Plaintiff argues that Dr. Kately's testimony should be deemed sufficient, citing Mason v Lovings, 24 Mich. App. 101; 180 NW2d 73 (1970). In Mason, supra, pp 108-112, this Court found a sufficient foundation for admitting the results of an alcohol urine test where the police officer who took the defendant's urine sample had no independent recollection of receiving and tagging the sample, but was able to testify that in all suspected drunk cases he invariably took a urine sample, tagged it, and stored it and that he was sure that he had followed this procedure with respect to defendant. The Mason Court emphasized that the police officer "testified as to the standard procedures which he followed, not merely the procedures generally followed in his department". Mason, supra, p 110. Mason is distinguishable, since here Dr. Kately could only testify to the usual *490 procedures of others in his department. While a sufficient foundation would have been laid had plaintiff called the other staff members who could have testified based on their recollection or own personal habit, Dr. Kately's testimony was not adequate. Compare Bauer, supra.

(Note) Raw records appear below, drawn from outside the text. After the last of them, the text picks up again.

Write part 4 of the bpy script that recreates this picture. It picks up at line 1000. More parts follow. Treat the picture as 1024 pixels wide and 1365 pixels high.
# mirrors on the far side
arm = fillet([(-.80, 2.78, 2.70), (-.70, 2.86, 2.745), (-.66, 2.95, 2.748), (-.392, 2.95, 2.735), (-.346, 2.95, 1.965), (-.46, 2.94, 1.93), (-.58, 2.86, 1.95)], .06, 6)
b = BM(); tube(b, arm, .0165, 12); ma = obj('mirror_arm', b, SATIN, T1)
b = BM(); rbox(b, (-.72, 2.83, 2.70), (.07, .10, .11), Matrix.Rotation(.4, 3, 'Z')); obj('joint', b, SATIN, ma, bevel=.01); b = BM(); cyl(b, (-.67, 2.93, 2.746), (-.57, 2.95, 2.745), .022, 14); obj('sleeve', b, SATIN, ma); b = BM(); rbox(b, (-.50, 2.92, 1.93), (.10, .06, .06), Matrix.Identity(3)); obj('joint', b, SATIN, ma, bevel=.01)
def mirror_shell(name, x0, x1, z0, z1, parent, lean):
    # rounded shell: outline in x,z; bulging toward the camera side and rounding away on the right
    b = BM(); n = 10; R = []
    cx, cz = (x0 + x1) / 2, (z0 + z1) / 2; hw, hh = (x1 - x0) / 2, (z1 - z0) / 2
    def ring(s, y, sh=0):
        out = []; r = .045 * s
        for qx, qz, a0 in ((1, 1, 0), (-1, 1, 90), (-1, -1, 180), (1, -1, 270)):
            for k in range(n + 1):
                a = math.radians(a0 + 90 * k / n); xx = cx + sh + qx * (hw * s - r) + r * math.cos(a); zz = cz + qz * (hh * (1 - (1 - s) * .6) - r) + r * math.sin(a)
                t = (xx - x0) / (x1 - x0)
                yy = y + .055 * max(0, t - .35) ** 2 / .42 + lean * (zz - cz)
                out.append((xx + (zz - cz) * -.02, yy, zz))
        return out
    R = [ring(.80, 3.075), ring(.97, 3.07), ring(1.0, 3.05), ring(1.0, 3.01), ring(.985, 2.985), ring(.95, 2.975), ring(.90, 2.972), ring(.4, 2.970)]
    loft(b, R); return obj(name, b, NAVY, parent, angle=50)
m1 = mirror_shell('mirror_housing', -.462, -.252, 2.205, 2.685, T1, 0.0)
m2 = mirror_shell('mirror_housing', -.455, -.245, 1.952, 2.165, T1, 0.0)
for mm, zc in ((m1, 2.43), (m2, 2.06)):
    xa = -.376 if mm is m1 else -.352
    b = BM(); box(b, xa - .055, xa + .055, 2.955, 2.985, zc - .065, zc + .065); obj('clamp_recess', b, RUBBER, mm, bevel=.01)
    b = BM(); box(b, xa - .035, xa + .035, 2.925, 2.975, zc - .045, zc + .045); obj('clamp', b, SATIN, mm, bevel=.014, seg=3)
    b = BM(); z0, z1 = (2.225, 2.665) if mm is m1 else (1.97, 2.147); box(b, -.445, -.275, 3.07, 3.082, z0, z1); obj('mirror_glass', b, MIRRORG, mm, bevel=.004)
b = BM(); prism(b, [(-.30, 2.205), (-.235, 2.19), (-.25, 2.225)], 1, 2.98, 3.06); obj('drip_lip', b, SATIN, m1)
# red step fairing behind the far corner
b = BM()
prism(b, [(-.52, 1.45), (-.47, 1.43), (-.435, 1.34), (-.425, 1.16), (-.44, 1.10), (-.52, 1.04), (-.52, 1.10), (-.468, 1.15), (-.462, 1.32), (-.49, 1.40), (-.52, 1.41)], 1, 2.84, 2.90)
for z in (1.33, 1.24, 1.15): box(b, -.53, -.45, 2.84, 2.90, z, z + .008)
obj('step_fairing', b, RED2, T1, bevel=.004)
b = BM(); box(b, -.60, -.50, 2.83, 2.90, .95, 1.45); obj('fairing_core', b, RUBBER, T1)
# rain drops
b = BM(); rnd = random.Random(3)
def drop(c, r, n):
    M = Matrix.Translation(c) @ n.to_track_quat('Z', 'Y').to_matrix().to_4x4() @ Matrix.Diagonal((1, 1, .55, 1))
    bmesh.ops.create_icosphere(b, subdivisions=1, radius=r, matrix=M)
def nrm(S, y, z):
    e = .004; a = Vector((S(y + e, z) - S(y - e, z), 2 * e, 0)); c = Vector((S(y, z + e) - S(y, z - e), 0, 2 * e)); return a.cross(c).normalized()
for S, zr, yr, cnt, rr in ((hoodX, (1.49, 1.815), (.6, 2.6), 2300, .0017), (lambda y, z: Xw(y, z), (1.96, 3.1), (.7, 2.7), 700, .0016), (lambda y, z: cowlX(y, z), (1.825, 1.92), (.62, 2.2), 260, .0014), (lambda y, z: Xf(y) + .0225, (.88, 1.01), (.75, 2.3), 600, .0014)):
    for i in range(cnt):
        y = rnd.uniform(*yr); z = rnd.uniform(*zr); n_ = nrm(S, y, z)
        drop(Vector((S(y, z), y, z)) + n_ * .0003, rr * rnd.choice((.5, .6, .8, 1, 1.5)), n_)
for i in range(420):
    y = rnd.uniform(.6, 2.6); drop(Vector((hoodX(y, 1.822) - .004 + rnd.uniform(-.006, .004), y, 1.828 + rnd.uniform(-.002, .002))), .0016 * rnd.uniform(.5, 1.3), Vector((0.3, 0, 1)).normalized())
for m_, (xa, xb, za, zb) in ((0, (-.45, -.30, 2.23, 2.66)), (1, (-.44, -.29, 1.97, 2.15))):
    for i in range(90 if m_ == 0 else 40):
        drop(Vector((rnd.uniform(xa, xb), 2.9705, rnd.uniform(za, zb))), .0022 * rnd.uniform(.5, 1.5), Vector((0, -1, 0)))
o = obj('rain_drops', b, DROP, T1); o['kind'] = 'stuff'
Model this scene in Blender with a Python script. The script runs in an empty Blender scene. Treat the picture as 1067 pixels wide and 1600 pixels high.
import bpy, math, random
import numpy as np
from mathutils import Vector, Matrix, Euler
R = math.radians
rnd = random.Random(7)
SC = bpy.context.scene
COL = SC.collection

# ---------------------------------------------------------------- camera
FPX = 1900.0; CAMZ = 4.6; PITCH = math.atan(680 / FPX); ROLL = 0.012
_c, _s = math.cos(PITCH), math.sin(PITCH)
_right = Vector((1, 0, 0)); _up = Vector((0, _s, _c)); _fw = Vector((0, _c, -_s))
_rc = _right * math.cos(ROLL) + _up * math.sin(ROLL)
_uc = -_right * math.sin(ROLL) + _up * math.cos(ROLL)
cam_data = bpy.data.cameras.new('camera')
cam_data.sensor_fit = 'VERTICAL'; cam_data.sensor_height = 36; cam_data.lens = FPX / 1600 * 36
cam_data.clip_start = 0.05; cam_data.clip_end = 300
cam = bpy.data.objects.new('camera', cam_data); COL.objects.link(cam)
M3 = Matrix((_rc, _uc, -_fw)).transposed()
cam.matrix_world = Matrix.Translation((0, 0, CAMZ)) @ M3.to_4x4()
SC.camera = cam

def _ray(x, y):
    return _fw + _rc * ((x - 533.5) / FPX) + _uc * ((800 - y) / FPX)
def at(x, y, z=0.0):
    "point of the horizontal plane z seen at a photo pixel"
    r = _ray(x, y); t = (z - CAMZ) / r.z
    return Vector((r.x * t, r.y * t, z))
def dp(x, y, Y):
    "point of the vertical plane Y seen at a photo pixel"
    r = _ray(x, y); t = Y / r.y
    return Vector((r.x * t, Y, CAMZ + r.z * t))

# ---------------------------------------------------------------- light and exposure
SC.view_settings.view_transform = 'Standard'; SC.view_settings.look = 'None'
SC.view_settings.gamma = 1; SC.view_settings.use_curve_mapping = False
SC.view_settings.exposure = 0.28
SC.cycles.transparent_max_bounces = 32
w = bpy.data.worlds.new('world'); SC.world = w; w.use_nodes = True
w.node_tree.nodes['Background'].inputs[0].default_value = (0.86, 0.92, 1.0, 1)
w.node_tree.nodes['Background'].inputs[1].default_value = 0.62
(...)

We conclude that a sufficient foundation was not laid in the present case. Plaintiff's alternative argument is that defendant's objection at trial to admission of the HLA test evidence for lack of sufficient foundation was waived by reason of defendant's failure to object at the time of the taking of Dr. Kately's deposition, citing GCR 1963, 308.3(1):

"Objections to the competency of a witness or to the competency, relevancy, or materiality of testimony are not waived by failure to make them before or during the taking of the deposition, unless the ground of the objection is one which might have been obviated or removed if presented at that time."

We cannot agree. Challenges to the admissibility of deposition testimony constitute "an exception to the waiver provisions of the court rules", since they can be "adequately disposed of only by an exercise of the trial judge's discretion". Moore v Lederle Laboratories, 42 Mich. App. 689, 695; 202 NW2d 481 (1972), aff'd 392 Mich. 289, 294; 220 NW2d 400 (1974); see also Schalkofski v Lawrence, 37 Mich. App. 686, 689-690; 195 NW2d 292 (1972).

The admission of the HLA test results without a sufficient foundation having been laid constitutes reversible error. However, in the interest of judicial efficiency and to avoid the possibility of an unnecessary entire retrial, pursuant to our powers under GCR 1963, 820.1(7), we order that plaintiff, *491 within 60 days, may file with the trial court a motion for an evidentiary hearing for the purpose of supplying the necessary testimony to lay a sufficient foundation for admission of the HLA test results. After the evidentiary hearing the trial court shall determine whether a sufficient foundation has been laid. Should the trial court find that a sufficient foundation was not laid, the trial court shall grant defendant a new trial. We do not retain jurisdiction.

Remanded for proceedings consistent with this opinion. No costs, a novel question of public significance having been presented.

NOTES

[*] Circuit judge, sitting on the Court of Appeals by assignment.